▶ _REQUIRED TASK_:
For the listing that follows, give again exactly the lines from the one with "bush(388, 760, 694, 17.5, 44, 260, leaf_y, 'sapling', 'thin" to the one with "bush(437, 880, 862, 17.5, 22, 600, pinkp, 'flower_clump', 'pale", including both.

▶ _INFORMATION SUPPLIED_:
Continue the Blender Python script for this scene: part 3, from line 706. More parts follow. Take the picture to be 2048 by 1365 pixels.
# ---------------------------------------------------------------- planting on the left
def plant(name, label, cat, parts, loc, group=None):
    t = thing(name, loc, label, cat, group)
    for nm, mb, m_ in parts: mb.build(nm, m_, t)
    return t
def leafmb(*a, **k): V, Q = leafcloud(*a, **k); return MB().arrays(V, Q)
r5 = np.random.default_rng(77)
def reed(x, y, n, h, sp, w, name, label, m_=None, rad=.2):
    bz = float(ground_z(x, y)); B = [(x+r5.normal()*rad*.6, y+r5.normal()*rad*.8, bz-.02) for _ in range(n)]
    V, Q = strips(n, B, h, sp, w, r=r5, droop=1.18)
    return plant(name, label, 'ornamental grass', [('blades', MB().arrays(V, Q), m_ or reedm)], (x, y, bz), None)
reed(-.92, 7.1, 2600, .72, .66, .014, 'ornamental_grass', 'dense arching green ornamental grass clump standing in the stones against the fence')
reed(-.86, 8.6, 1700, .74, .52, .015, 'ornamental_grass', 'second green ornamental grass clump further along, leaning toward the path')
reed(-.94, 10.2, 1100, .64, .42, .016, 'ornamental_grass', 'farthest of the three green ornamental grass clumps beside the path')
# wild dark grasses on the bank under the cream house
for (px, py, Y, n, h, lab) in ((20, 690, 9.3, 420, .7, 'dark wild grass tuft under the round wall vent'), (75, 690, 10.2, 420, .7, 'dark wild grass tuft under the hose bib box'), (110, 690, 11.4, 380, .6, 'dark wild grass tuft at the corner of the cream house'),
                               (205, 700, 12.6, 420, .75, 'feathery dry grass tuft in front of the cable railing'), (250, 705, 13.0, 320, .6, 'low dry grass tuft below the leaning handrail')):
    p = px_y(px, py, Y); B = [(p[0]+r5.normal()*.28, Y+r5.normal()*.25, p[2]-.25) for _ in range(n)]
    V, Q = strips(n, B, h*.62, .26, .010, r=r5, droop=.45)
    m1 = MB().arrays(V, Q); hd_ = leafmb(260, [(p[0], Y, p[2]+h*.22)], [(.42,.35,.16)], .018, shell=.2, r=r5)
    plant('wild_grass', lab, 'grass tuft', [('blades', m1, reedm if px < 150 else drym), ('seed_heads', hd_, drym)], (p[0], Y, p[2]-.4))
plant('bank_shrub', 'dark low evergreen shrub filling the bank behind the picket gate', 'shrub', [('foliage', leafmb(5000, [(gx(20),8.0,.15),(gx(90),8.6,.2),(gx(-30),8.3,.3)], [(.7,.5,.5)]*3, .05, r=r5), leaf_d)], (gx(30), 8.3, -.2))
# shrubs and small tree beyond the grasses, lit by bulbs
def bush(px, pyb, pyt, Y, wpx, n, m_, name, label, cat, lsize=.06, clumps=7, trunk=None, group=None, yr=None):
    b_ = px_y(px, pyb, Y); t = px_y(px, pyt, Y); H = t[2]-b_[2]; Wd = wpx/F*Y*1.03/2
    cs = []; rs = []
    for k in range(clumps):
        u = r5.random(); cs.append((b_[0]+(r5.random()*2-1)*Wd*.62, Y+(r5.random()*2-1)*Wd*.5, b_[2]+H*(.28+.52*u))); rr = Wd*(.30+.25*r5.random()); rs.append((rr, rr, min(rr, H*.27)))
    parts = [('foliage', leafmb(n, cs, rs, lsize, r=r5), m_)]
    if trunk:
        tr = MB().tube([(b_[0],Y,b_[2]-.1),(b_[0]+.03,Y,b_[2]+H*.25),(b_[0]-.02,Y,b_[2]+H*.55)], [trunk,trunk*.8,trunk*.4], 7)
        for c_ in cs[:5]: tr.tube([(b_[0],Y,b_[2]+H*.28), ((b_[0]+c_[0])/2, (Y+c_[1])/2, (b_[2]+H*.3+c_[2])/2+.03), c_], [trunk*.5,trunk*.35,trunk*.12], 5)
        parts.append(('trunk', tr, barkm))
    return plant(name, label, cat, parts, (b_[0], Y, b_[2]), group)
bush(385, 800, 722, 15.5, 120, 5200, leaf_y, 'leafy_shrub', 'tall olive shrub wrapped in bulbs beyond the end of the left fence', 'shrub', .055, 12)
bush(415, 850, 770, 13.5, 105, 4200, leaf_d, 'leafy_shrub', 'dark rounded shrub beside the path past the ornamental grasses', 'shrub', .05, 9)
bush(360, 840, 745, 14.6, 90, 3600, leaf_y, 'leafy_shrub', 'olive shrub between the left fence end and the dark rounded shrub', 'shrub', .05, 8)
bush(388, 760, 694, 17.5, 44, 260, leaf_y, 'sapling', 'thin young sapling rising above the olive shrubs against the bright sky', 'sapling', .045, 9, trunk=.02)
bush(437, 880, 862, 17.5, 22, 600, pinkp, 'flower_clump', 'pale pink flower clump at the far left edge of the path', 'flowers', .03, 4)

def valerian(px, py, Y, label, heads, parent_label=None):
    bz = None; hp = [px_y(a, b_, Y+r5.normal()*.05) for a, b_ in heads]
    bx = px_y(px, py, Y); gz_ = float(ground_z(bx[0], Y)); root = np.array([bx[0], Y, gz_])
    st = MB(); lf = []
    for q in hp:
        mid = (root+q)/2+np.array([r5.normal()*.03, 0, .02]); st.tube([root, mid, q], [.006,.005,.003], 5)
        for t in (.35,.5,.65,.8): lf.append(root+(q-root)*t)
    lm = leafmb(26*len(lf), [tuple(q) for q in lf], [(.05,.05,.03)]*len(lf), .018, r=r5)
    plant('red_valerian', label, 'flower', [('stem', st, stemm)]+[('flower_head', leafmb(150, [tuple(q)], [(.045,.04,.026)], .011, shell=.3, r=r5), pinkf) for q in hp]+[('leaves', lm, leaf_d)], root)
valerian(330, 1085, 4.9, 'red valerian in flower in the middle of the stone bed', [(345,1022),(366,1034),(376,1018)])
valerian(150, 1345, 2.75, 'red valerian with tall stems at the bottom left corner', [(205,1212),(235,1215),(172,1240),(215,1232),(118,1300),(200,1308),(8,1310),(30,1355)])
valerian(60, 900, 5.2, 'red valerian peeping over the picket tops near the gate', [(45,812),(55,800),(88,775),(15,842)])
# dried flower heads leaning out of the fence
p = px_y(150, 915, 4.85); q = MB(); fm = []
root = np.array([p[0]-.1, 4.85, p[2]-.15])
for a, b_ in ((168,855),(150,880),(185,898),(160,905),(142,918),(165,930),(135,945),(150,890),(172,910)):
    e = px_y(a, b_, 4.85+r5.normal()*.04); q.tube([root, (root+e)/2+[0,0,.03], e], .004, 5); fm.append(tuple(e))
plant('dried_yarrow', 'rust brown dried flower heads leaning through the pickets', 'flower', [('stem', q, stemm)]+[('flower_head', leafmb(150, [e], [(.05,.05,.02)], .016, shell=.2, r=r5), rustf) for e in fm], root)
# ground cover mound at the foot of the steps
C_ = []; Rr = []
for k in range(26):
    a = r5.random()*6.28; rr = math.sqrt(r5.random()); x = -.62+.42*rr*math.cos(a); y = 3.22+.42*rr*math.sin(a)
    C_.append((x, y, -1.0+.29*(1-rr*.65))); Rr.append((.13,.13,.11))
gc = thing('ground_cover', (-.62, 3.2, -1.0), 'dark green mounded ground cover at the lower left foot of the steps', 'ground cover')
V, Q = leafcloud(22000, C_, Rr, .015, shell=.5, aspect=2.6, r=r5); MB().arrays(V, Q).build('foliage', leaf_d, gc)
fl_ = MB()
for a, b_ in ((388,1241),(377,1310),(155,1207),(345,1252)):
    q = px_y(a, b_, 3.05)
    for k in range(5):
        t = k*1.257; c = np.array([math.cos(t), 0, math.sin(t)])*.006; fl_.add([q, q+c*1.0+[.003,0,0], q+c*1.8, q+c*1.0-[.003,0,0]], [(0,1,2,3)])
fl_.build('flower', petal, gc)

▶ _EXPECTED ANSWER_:
bush(388, 760, 694, 17.5, 44, 260, leaf_y, 'sapling', 'thin young sapling rising above the olive shrubs against the bright sky', 'sapling', .045, 9, trunk=.02)
bush(437, 880, 862, 17.5, 22, 600, pinkp, 'flower_clump', 'pale pink flower clump at the far left edge of the path', 'flowers', .03, 4)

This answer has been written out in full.